== What is required ==
Your task is to copy the listing exactly. Drop any pictures from the copy.

┄┄┄┄┄┄┄┄┄┄

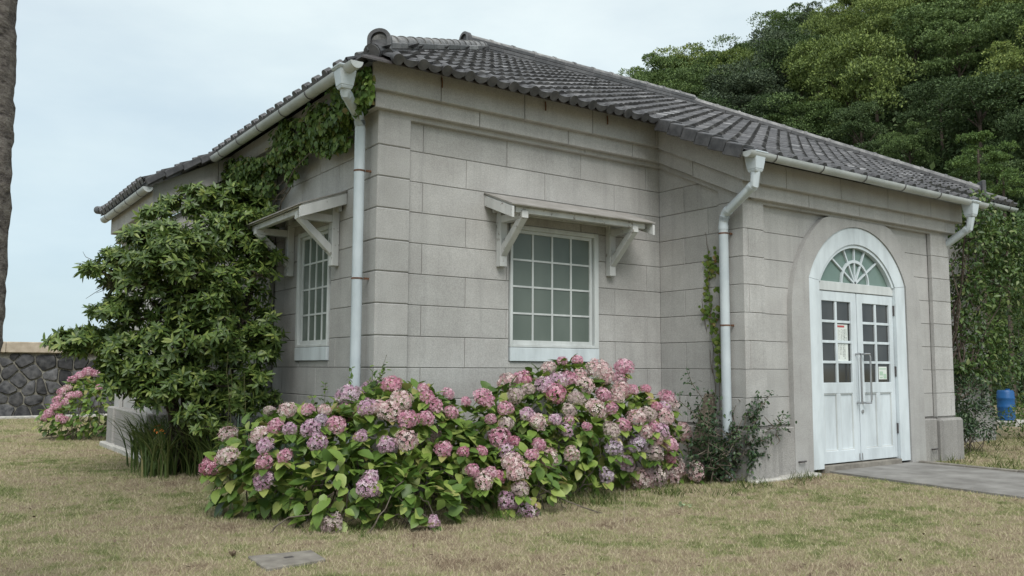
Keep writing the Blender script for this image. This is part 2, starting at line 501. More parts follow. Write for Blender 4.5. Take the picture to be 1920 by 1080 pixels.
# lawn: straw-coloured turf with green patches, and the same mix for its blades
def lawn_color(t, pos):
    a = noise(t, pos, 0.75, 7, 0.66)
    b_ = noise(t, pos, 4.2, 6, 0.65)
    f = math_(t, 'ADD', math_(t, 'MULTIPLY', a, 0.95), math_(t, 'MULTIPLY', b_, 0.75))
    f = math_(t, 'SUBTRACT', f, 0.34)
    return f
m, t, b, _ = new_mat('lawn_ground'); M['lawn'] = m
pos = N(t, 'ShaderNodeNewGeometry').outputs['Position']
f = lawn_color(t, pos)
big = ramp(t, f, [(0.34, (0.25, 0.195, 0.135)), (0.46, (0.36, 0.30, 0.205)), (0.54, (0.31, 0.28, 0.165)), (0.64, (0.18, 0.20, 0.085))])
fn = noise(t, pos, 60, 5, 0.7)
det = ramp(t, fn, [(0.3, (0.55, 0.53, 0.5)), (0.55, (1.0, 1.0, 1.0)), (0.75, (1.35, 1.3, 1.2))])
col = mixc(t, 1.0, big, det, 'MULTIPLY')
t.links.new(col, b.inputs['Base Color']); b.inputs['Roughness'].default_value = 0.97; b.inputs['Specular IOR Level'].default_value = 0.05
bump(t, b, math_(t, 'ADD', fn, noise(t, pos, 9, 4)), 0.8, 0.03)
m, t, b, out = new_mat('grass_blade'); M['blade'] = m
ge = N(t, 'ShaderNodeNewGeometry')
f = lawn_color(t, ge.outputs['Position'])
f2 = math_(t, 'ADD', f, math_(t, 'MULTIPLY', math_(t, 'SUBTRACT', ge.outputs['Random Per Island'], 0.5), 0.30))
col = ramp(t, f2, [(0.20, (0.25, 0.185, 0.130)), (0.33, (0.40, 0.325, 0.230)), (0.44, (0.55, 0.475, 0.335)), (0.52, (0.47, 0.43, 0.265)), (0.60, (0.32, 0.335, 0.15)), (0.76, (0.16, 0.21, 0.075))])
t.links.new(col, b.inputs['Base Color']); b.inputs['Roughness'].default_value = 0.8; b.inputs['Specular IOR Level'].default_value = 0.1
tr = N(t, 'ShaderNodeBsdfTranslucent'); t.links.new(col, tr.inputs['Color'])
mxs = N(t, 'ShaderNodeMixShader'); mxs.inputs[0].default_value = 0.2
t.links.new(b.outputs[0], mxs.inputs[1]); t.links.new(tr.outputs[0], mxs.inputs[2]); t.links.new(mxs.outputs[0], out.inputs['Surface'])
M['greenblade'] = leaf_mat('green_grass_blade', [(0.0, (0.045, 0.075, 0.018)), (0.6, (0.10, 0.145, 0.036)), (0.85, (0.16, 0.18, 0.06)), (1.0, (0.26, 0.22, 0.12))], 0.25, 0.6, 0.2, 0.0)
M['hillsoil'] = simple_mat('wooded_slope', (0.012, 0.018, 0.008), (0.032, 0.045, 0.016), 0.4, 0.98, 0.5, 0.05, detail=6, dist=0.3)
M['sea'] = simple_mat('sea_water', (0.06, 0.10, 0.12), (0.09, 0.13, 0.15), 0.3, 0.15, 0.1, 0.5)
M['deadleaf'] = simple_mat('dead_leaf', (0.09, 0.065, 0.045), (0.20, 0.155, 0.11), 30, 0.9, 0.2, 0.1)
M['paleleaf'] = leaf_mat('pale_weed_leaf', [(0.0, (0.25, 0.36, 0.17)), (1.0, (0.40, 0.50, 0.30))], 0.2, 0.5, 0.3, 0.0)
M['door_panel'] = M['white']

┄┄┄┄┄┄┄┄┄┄

== Result ==
Keep writing the Blender script for this image. This is part 2, starting at line 501. More parts follow. Write for Blender 4.5. Take the picture to be 1920 by 1080 pixels.
# lawn: straw-coloured turf with green patches, and the same mix for its blades
def lawn_color(t, pos):
    a = noise(t, pos, 0.75, 7, 0.66)
    b_ = noise(t, pos, 4.2, 6, 0.65)
    f = math_(t, 'ADD', math_(t, 'MULTIPLY', a, 0.95), math_(t, 'MULTIPLY', b_, 0.75))
    f = math_(t, 'SUBTRACT', f, 0.34)
    return f
m, t, b, _ = new_mat('lawn_ground'); M['lawn'] = m
pos = N(t, 'ShaderNodeNewGeometry').outputs['Position']
f = lawn_color(t, pos)
big = ramp(t, f, [(0.34, (0.25, 0.195, 0.135)), (0.46, (0.36, 0.30, 0.205)), (0.54, (0.31, 0.28, 0.165)), (0.64, (0.18, 0.20, 0.085))])
fn = noise(t, pos, 60, 5, 0.7)
det = ramp(t, fn, [(0.3, (0.55, 0.53, 0.5)), (0.55, (1.0, 1.0, 1.0)), (0.75, (1.35, 1.3, 1.2))])
col = mixc(t, 1.0, big, det, 'MULTIPLY')
t.links.new(col, b.inputs['Base Color']); b.inputs['Roughness'].default_value = 0.97; b.inputs['Specular IOR Level'].default_value = 0.05
bump(t, b, math_(t, 'ADD', fn, noise(t, pos, 9, 4)), 0.8, 0.03)
m, t, b, out = new_mat('grass_blade'); M['blade'] = m
ge = N(t, 'ShaderNodeNewGeometry')
f = lawn_color(t, ge.outputs['Position'])
f2 = math_(t, 'ADD', f, math_(t, 'MULTIPLY', math_(t, 'SUBTRACT', ge.outputs['Random Per Island'], 0.5), 0.30))
col = ramp(t, f2, [(0.20, (0.25, 0.185, 0.130)), (0.33, (0.40, 0.325, 0.230)), (0.44, (0.55, 0.475, 0.335)), (0.52, (0.47, 0.43, 0.265)), (0.60, (0.32, 0.335, 0.15)), (0.76, (0.16, 0.21, 0.075))])
t.links.new(col, b.inputs['Base Color']); b.inputs['Roughness'].default_value = 0.8; b.inputs['Specular IOR Level'].default_value = 0.1
tr = N(t, 'ShaderNodeBsdfTranslucent'); t.links.new(col, tr.inputs['Color'])
mxs = N(t, 'ShaderNodeMixShader'); mxs.inputs[0].default_value = 0.2
t.links.new(b.outputs[0], mxs.inputs[1]); t.links.new(tr.outputs[0], mxs.inputs[2]); t.links.new(mxs.outputs[0], out.inputs['Surface'])
M['greenblade'] = leaf_mat('green_grass_blade', [(0.0, (0.045, 0.075, 0.018)), (0.6, (0.10, 0.145, 0.036)), (0.85, (0.16, 0.18, 0.06)), (1.0, (0.26, 0.22, 0.12))], 0.25, 0.6, 0.2, 0.0)
M['hillsoil'] = simple_mat('wooded_slope', (0.012, 0.018, 0.008), (0.032, 0.045, 0.016), 0.4, 0.98, 0.5, 0.05, detail=6, dist=0.3)
M['sea'] = simple_mat('sea_water', (0.06, 0.10, 0.12), (0.09, 0.13, 0.15), 0.3, 0.15, 0.1, 0.5)
M['deadleaf'] = simple_mat('dead_leaf', (0.09, 0.065, 0.045), (0.20, 0.155, 0.11), 30, 0.9, 0.2, 0.1)
M['paleleaf'] = leaf_mat('pale_weed_leaf', [(0.0, (0.25, 0.36, 0.17)), (1.0, (0.40, 0.50, 0.30))], 0.2, 0.5, 0.3, 0.0)
M['door_panel'] = M['white']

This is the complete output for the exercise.